Watch Davis' first scenes in the two earliest films in the Grand Illusion series and see two remarkable examples of her fearless allure. In "Jezebel," William Wyler's 1938 Civil War drama, Davis plays Julie, a rebellious young woman whom we first meet as she dismounts from her horse, giddily indifferent to the fact that an entire party of people are waiting for her. Turning toward the camera in her long black riding habit, she saucily catches up its train with her riding crop. (It's a gesture that seems as natural to Julie as breathing, though it reportedly took Wyler and Davis 48 takes to get it right.) Still breathing hard from her ride, she immediately seems more alive than anyone else on screen; as she sashays off to greet the party, we breathlessly follow.

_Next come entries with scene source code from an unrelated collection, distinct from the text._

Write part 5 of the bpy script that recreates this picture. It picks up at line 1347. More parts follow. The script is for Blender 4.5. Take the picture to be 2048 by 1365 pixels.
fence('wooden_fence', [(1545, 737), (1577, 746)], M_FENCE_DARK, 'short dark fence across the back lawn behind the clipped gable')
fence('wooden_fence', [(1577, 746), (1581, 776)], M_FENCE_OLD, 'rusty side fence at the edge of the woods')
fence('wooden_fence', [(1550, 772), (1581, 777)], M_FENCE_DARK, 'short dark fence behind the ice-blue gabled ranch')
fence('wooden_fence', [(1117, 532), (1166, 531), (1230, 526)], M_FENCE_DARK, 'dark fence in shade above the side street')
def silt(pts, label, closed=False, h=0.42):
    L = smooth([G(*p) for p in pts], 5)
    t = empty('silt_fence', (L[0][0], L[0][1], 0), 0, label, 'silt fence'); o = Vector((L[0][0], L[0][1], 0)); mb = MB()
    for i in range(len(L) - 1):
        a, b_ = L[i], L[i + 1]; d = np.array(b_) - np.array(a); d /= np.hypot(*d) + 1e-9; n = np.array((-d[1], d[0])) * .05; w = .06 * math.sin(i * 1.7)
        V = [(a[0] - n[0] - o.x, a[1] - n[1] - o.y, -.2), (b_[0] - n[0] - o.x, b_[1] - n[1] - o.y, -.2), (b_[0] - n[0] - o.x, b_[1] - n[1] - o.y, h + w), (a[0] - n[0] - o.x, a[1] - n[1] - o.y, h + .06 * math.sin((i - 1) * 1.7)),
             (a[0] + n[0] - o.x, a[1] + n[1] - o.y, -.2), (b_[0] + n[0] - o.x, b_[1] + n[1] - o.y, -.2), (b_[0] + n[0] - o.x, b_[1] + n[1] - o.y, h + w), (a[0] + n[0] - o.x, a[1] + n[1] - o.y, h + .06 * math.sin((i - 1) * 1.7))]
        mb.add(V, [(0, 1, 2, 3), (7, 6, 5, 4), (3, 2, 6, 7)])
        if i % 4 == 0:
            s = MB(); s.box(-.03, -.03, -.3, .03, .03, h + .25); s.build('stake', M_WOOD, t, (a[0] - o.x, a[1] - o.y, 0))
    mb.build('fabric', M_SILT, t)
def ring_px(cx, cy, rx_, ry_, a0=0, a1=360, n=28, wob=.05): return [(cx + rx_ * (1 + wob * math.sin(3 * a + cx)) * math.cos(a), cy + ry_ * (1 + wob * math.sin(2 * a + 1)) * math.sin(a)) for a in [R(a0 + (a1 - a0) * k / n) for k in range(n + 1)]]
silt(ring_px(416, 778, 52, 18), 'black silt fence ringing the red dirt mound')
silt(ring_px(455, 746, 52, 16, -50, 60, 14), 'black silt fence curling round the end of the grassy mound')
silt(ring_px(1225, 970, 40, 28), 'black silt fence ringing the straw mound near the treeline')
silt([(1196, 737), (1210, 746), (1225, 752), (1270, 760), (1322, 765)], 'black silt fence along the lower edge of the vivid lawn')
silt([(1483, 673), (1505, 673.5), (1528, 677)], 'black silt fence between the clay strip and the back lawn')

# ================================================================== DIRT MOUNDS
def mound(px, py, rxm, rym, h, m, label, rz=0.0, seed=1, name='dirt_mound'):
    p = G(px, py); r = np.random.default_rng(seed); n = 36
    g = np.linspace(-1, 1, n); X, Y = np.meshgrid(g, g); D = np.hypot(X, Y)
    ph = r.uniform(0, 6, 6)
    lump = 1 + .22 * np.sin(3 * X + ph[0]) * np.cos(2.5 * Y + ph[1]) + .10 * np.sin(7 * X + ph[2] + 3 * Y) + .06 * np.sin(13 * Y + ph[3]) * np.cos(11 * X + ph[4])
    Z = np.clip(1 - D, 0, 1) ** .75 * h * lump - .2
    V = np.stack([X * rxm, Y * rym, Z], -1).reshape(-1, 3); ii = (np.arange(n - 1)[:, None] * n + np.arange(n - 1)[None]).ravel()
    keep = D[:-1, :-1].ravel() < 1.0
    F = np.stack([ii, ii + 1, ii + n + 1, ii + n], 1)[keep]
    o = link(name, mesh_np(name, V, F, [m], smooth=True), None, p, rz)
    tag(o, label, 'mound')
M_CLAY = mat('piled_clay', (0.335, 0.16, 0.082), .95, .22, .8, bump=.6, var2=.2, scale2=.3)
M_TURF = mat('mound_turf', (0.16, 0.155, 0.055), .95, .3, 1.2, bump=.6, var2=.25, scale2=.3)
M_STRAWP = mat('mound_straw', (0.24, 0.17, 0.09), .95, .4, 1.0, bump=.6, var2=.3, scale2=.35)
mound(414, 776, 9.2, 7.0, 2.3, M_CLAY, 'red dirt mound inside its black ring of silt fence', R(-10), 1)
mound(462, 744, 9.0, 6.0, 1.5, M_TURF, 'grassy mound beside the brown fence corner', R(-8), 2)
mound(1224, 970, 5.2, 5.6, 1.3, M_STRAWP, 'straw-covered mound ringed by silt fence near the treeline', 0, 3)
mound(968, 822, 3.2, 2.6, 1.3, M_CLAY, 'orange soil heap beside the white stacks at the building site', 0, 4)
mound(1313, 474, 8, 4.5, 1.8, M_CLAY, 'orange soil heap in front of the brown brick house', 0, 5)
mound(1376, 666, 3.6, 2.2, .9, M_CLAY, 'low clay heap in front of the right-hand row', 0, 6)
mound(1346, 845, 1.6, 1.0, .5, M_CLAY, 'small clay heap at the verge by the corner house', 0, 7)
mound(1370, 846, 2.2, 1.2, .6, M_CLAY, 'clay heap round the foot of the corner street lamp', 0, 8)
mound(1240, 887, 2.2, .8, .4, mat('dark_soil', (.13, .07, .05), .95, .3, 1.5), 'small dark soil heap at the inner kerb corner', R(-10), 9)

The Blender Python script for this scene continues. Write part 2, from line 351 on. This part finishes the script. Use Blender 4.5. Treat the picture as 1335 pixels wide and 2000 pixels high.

Two years later (and also directed by Wyler), the skillful melodrama "The Letter" showcases Davis at her iciest. As the camera pans along the exotic palms of a Singapore rubber plantation, the shadowy nighttime calm is interrupted by a series of gunshots. We see a man falling to the ground in the doorway of the plantation house, and a woman firing the gun, at close range. Her face is composed yet frighteningly blank as she continues to squeeze the trigger, until she runs out of bullets. Davis gives us not a hint of passion or anger or fear — anything that might explain her actions. The unapologetic stillness of her face is riveting. Who is she? Why did she do this? "The Letter" is almost over before she breaks her unearthly calm.

The Grand Illusion series also presents films from Davis' midlife triumphs on screen: "All About Eve," and her regal performance in 1955's "The Virgin Queen." (In the latter film, Davis plays Queen Elizabeth I at the age of 48; she'd already played the monarch at 60, in 1939's "The Private Lives of Elizabeth and Essex.") And it includes three films from her "horror era" late in her career, including the can't-look-away grotesquerie of the former child star Jane Hudson in "Whatever Happened to Baby Jane," alongside former nemesis Joan Crawford. The 1960s thrillers "The Nanny" and "Hush, Hush, Sweet Charlotte" appear in the series as late-night screenings, for those who want a little scary Bette before bedtime.

Though most of Davis' movies are readily available on DVD (including the new box set "The Bette Davis Centenary Celebration Collection," out this week), nothing compares to seeing those eyes blaze in the darkness of a movie theater. Her 100th anniversary provides an opportunity to raise a glass, and a bag of popcorn, to a unique performer whose determination and fire is evident in every frame of her work.

"My passions were all gathered together like fingers that made a fist," she once said. "Drive is considered aggression today; I knew it then as purpose."